How Sailing Across The Atlantic Can Make You A Better Marketer
When I was fresh out of college, I had the opportunity of a lifetime – the chance to sail across the Atlantic Ocean with my Uncle, Cousin and a friend on a brand new 45 ft catamaran boat. I was beyond excited. The only way I managed to wrangle a position crewing was that I had volunteered to cook for them (I knew nothing about sailing!) This was a boyhood dream for my Uncle who I had always looked up to while growing up – he was a hugely successful entrepreneur who had built one of South Africa’s most successful car dealerships from scratch (with no college education and barely a penny to his name). My Uncle had this boat built especially for him and now, along with my cousin (his son) and his best friend, the 4 of us were going to get to “test its chops” on a 33 day blue water adventure that started in Capetown, South Africa and would end in St. Lucia in the Caribbean.

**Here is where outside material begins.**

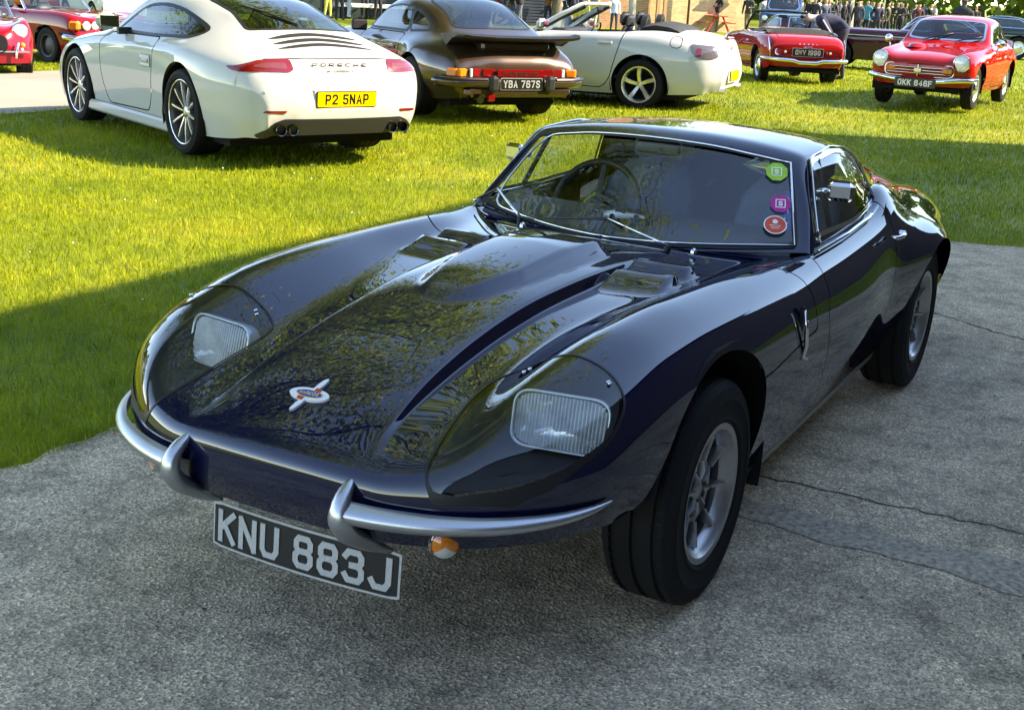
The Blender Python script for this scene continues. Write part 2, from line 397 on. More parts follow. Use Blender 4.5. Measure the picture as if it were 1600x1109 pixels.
M_chrome = mat('chrome', (.75, .75, .76), .06, metal=1, var=.03)
M_satin = mat('satin_silver_bumper', (.50, .51, .53), .30, metal=.9, var=.04, scale=200)
M_alloy = mat('cast_alloy', (.42, .42, .43), .32, metal=.9, var=.08, scale=60, bump=.05)
M_alloyb = mat('bright_alloy', (.68, .69, .70), .22, metal=.9, var=.04)
M_dark = mat('dark_underside', (.008, .008, .009), .85, spec=.2)
M_blackpl = mat('satin_black_plastic', (.014, .014, .015), .42, spec=.5, bump=.05, scale=200)
M_glass = glass('window_glass'); M_glassd = glass('tinted_window_glass', (.45, .52, .52))
M_lens = glass('lamp_lens', (.93, .95, .96), 1.5, .02)
M_red = mat('red_lamp_lens', (.17, .002, .004), .12, coat=1, var=.2, scale=120); M_amber = mat('amber_lamp_lens', (.72, .19, .012), .14, coat=1, var=.15, scale=120)
M_white = mat('white_enamel', (.78, .78, .76), .3, coat=.4, var=.03); M_refl = mat('lamp_reflector', (.82, .84, .86), .12, metal=1, var=.05, scale=40)
M_leather = mat('black_leather', (.02, .02, .022), .5, bump=.1, scale=90); M_grey = mat('grey_cloth', (.16, .16, .17), .8, bump=.1, scale=150)
M_plk = mat('plate_black', (.006, .006, .007), .35, coat=.3); M_plsil = mat('plate_silver', (.52, .54, .56), .35, metal=.55, var=.12, scale=160); M_ply = mat('plate_yellow', (.85, .52, .008), .35, coat=.4, var=.04)
M_flute = mat('fluted_glass', (.88, .92, .95), .12, metal=.15, var=.25, scale=25)
M_lensmix = mat('fluted_headlamp_glass', (.70, .76, .80), .08, var=.3, scale=18, coat=1)
_b = M_lensmix.node_tree.nodes['Principled BSDF']; _b.inputs['Alpha'].default_value = .42
M_gold = mat('yellow_enamel', (.75, .58, .12), .35, coat=.5)
# ------------------------------------------------------------------ ground, lawn, road, concrete
def gz(x, y):
    """lawn height: almost level, falling away gently far off"""
    d = math.hypot(x-2.83, y-1.66); L = min(1, max(0, (-y-9)/4)); L = L*L*(3-2*L)
    return -min(.34, .036*max(0, d-16))*L-.010*max(0, min(d, 58)-24)*(1-L)+.10*math.exp(-((x+17)**2+(y+2)**2)/30)+.05*math.exp(-((x+18)**2+(y+5)**2)/20)
def hit(px, py):
    z = 0
    for _ in range(50): q = ground_at(px, py, z); z = .5*z+.5*gz(q[0], q[1])
    return q
def grass_mat(name, blades):
    m, t, b = _new(name); g = t.nodes.new('ShaderNodeNewGeometry'); pos = g.outputs['Position']
    n1 = _noise(t, .9, 5, .6, vec=pos); n2 = _noise(t, 7, 4, .7, vec=pos); n3 = _noise(t, 60, 3, .7, vec=pos)
    a = _ramp(t, n1.outputs[0], [(.3, (.17, .25, .012)), (.52, (.27, .335, .014)), (.70, (.36, .38, .025)), (.80, (.40, .34, .10))])
    d = _ramp(t, n2.outputs[0], [(.25, (.55, .6, .5)), (.5, (1, 1, 1)), (.8, (1.25, 1.12, .9))])
    mx = t.nodes.new('ShaderNodeMix'); mx.data_type = 'RGBA'; mx.blend_type = 'MULTIPLY'; mx.inputs[0].default_value = 1; t.links.new(a.outputs[0], mx.inputs[6]); t.links.new(d.outputs[0], mx.inputs[7]); col = mx.outputs[2]
    if blades:
        at = t.nodes.new('ShaderNodeAttribute'); at.attribute_name = 'tone'; r = _ramp(t, at.outputs['Fac'], [(0, (.45, .5, .4)), (.5, (1, 1, 1)), (.88, (1.3, 1.15, .75)), (1, (1.9, 1.5, .9))])
        m2 = t.nodes.new('ShaderNodeMix'); m2.data_type = 'RGBA'; m2.blend_type = 'MULTIPLY'; m2.inputs[0].default_value = 1; t.links.new(col, m2.inputs[6]); t.links.new(r.outputs[0], m2.inputs[7]); col = m2.outputs[2]
        tr = t.nodes.new('ShaderNodeBsdfTranslucent'); t.links.new(col, tr.inputs[0]); ms = t.nodes.new('ShaderNodeMixShader'); ms.inputs[0].default_value = .35
        t.links.new(b.outputs[0], ms.inputs[1]); t.links.new(tr.outputs[0], ms.inputs[2]); t.links.new(ms.outputs[0], t.nodes['Material Output'].inputs[0])
    else:
        e = _ramp(t, n3.outputs[0], [(.3, (.45, .42, .35)), (.7, (1.1, 1.1, 1.0))]); m2 = t.nodes.new('ShaderNodeMix'); m2.data_type = 'RGBA'; m2.blend_type = 'MULTIPLY'; m2.inputs[0].default_value = 1
        t.links.new(col, m2.inputs[6]); t.links.new(e.outputs[0], m2.inputs[7]); col = m2.outputs[2]; _bump(t, b, n3.outputs[0], .8, .03)
    t.links.new(col, b.inputs['Base Color']); b.inputs['Roughness'].default_value = .6; b.inputs['Specular IOR Level'].default_value = .25
    return m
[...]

There are lots and lots of stories I could tell you about this voyage: the scores of flying fish I’d find on the deck every morning, having dolphins swim alongside my cabin and call to me to come play, the great whale that we had a near miss with, or the very eerie island we had to make an emergency stop at filled with inbred people that had clubbed hands and feet.
But the story I really want to tell you today is the one about the green flash.
It was a ritual on our boat that every day at about 6 p.m. we’d all gather on the deck for “Sundowners” (cocktails with snacks I’d rustled up in the kitchen). The four of us would sit quietly on the deck, skin burned from sun and salt spray – happy and content to watch the sun go down.
Now, I had never heard about this before, but apparently there’s an incredible thing that happens the split second that the sun sinks below the horizon: a “green flash” is emitted from the sun’s rays and in the reflection of the water for a milli-second.
My crew mates talked incessantly about the incredible beauty of this green flash – and every night that we gathered for our sundowners they saw it – and I never did.
For 27 sunsets (excluding the ones we missed due to storms) I kept my eyes laser focused on that orange orb, refusing to blink just in case I missed it.
“Did you see it? Did you see it this time?” they’d turn and say expectantly to me.
“Um, no.”
With every night I felt like a bigger and bigger idiot. How was it possible they could see something that I did not?
Well to be honest I’m not sure they did. If you Google “Green Flash Ocean” you’ll see that people seem to be equally divided between whether it’s myth or fact. And this reminds me very much of the way most people preach about marketing.
Conventional wisdom teaches that what really counts is having a strong brand presence and that this is the road to success – the entire advertising agency industry is built upon this one primary assumption. And for good reason.
Brand advertising is just like the green flash. Everyone tells you that it’s the holy grail to getting more customers. But after investing tens or hundreds of thousands of dollars on building your brand you’ve still got no idea if its really working or not. Could that bump in traffic be caused from it? Maybe. But maybe its because your biggest competitor happened to also drop the ball and people are voicing their dissatisfaction with their feet. Or because the economy’s picking up. Or, or, or…
The bottom line is this. Building a strong brand IS important for your business. But it should be the by-product of your advertising – not the goal of it. If you’re hoping to catapult your business to fame using just brand advertising, you’re in for a very long wait my friend. Having a cool looking logo and a clever tagline isn’t what’s going to create a client stampede in your business.
But the kind of advertising that can is emotionally charged marketing, otherwise known as direct response marketing. Its designed to make your prospects take immediate and decisive action – to light a fire under their rears and get them to call you, to work themselves into such a lather that they have to speak to you right this very second. Direct response marketing is measurable to the penny (which as a direct response advertising copywriter means I put myself on the line every time I create a campaign). And it helps create a strong brand for your business as a wonderful side benefit.
Think of it as getting double the marketing bang for your buck.
Does the green flash really exist? I have no idea.
Are your brand ads working? I have no idea (and you don’t know either). As this is your money we’re investing – don’t you think it makes more sense to use a proven way of marketing that can create a client stampede in your business, is measurable to the penny and happens to build your brand at the same time?